CHALLENGE » The lines below are to be quoted exactly, from the first through the one that contains "right', 'post', seed=44)".

DATASET CONTENT »
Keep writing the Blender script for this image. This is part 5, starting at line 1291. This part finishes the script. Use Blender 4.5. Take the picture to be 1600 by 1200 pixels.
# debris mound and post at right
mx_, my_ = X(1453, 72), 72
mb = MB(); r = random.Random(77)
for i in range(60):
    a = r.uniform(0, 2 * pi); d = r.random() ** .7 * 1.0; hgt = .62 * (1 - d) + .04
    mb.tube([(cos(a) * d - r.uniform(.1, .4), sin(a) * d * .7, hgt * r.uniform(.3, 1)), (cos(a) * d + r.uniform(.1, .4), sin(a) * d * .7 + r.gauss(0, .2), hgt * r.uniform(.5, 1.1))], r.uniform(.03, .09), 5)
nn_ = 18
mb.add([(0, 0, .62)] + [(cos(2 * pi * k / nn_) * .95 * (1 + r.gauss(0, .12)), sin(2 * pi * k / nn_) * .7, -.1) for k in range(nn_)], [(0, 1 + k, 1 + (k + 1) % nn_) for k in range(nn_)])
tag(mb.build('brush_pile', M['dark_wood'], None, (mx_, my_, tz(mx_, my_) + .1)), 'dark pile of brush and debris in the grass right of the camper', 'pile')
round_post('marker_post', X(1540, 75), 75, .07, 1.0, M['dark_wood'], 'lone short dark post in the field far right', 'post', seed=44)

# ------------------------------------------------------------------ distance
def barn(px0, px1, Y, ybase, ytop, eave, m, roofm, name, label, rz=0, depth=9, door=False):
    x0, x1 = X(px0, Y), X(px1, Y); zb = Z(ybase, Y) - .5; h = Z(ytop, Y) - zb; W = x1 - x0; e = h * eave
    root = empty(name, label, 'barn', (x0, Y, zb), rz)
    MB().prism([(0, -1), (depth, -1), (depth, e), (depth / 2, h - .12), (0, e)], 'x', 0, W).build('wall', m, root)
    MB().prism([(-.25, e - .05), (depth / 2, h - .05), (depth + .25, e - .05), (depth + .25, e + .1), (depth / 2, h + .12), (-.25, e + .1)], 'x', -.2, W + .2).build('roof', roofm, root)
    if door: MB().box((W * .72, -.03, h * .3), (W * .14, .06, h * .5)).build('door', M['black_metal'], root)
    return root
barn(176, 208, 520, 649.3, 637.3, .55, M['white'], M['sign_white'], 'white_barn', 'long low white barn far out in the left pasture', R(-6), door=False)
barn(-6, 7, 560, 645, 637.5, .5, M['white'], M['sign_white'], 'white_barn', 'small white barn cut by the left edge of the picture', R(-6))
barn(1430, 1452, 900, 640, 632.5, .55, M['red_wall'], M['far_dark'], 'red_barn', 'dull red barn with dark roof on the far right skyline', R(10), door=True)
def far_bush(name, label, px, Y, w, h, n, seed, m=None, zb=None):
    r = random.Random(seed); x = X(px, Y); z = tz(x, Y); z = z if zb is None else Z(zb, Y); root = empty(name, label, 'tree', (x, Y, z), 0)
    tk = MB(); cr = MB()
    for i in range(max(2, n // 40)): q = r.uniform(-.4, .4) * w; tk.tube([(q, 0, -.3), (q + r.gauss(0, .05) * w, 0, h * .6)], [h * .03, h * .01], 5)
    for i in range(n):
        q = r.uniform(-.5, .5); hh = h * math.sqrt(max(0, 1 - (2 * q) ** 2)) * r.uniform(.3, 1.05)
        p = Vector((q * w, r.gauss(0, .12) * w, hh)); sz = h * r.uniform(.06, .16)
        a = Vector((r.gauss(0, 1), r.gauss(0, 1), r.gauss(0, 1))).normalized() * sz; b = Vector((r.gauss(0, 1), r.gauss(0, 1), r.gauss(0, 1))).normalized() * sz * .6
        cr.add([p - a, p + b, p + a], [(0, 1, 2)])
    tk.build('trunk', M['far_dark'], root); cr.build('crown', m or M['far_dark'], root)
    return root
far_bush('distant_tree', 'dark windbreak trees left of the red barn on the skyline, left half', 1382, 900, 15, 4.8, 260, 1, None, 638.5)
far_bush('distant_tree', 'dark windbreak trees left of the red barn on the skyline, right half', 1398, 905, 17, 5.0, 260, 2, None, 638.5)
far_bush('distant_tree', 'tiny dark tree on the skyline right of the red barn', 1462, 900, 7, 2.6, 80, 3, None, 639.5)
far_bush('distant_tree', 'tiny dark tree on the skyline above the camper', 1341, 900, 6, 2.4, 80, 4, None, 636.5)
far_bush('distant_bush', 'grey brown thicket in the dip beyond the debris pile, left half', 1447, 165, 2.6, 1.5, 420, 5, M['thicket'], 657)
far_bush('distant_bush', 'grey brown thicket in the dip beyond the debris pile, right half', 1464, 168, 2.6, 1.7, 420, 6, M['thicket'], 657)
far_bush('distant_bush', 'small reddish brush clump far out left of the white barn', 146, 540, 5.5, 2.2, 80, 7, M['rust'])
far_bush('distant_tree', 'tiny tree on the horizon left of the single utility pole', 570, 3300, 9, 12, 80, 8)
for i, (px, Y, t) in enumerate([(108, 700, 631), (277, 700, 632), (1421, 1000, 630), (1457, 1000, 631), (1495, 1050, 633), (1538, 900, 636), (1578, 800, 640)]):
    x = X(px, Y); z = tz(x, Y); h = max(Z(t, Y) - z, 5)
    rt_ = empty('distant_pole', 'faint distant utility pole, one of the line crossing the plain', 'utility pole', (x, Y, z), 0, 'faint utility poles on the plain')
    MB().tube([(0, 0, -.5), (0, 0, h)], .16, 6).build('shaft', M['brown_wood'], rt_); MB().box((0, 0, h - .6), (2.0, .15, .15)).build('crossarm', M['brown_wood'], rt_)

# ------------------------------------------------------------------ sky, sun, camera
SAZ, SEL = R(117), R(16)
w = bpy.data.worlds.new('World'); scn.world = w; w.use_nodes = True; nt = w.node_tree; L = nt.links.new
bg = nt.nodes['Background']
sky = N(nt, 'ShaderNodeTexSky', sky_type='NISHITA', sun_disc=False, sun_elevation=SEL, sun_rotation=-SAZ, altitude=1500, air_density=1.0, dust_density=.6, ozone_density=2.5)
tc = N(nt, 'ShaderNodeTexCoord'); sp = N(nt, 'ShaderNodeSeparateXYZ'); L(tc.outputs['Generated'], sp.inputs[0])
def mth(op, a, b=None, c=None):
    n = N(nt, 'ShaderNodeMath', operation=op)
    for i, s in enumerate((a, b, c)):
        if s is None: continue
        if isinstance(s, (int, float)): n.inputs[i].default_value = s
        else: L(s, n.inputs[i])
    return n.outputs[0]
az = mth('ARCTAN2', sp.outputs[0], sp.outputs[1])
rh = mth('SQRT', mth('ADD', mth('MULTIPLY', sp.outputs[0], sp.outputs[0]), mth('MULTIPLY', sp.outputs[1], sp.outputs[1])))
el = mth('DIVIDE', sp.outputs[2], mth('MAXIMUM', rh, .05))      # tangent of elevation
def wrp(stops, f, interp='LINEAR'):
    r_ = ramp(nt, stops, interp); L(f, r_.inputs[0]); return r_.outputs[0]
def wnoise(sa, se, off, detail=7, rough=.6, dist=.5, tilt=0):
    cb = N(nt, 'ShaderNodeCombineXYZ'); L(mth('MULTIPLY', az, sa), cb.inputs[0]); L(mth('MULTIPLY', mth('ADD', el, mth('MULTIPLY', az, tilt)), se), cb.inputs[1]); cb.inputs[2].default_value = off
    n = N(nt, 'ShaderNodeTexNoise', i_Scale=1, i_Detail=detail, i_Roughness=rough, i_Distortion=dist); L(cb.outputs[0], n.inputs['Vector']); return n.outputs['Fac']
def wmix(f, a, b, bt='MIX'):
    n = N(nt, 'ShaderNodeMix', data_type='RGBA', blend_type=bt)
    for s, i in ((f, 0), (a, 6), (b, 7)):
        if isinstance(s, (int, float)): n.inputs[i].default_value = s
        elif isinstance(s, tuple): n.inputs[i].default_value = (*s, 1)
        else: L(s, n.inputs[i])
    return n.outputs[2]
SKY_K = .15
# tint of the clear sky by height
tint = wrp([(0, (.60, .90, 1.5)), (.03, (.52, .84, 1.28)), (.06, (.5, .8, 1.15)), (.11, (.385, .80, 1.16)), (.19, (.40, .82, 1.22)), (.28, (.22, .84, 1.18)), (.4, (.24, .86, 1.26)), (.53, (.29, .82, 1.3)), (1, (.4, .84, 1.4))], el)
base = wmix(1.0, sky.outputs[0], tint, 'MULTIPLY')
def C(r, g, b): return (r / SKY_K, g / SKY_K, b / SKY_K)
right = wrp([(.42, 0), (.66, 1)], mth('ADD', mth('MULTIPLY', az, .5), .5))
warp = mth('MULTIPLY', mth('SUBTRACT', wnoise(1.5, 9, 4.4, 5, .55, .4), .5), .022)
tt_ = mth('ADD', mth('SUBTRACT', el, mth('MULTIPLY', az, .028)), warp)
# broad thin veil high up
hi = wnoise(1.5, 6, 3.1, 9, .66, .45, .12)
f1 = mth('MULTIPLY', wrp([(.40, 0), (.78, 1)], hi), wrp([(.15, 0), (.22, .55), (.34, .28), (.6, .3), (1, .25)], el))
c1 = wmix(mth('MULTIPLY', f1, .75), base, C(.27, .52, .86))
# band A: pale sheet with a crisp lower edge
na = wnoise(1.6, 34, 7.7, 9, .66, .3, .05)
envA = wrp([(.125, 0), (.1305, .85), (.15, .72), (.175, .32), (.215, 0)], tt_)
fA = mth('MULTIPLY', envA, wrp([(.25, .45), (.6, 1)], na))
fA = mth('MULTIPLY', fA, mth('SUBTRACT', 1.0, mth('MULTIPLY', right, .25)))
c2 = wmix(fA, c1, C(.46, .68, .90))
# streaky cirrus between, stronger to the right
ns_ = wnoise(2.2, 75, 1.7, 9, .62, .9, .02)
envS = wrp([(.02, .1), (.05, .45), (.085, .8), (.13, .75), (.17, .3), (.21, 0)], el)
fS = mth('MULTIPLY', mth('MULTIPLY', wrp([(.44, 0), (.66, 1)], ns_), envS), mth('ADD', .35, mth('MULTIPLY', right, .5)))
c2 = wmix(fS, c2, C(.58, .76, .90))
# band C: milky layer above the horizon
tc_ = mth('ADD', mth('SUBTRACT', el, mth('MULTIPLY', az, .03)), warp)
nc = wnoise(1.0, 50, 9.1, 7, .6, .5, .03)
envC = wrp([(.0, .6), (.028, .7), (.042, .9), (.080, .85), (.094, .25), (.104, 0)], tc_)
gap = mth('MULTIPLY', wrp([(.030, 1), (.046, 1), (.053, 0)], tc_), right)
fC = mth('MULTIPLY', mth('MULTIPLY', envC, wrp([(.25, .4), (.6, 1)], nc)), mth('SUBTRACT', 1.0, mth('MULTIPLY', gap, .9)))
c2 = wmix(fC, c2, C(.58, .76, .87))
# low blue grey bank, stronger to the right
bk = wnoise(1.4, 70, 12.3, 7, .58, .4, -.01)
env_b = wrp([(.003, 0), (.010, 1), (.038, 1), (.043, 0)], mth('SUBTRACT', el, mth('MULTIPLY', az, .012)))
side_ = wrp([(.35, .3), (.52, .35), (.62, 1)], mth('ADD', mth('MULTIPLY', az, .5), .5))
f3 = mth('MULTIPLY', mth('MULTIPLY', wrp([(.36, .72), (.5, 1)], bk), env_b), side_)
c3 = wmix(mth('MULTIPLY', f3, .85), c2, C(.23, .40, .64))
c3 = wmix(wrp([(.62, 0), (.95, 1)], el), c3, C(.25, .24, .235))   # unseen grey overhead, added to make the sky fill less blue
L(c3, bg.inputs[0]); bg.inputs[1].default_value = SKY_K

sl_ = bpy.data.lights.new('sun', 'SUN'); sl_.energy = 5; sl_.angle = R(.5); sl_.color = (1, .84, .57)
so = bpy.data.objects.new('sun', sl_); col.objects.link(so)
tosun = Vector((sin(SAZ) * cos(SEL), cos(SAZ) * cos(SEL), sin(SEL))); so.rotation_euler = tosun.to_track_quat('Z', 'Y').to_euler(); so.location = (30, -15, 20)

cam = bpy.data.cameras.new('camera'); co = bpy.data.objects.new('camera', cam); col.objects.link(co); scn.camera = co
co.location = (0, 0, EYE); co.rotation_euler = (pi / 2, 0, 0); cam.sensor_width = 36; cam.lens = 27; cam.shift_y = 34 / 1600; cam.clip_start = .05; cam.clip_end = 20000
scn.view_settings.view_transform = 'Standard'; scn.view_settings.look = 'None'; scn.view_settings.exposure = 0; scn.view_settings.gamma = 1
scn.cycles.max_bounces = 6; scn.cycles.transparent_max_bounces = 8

SOLUTION FOR THIS TASK »
Keep writing the Blender script for this image. This is part 5, starting at line 1291. This part finishes the script. Use Blender 4.5. Take the picture to be 1600 by 1200 pixels.
# debris mound and post at right
mx_, my_ = X(1453, 72), 72
mb = MB(); r = random.Random(77)
for i in range(60):
    a = r.uniform(0, 2 * pi); d = r.random() ** .7 * 1.0; hgt = .62 * (1 - d) + .04
    mb.tube([(cos(a) * d - r.uniform(.1, .4), sin(a) * d * .7, hgt * r.uniform(.3, 1)), (cos(a) * d + r.uniform(.1, .4), sin(a) * d * .7 + r.gauss(0, .2), hgt * r.uniform(.5, 1.1))], r.uniform(.03, .09), 5)
nn_ = 18
mb.add([(0, 0, .62)] + [(cos(2 * pi * k / nn_) * .95 * (1 + r.gauss(0, .12)), sin(2 * pi * k / nn_) * .7, -.1) for k in range(nn_)], [(0, 1 + k, 1 + (k + 1) % nn_) for k in range(nn_)])
tag(mb.build('brush_pile', M['dark_wood'], None, (mx_, my_, tz(mx_, my_) + .1)), 'dark pile of brush and debris in the grass right of the camper', 'pile')
round_post('marker_post', X(1540, 75), 75, .07, 1.0, M['dark_wood'], 'lone short dark post in the field far right', 'post', seed=44)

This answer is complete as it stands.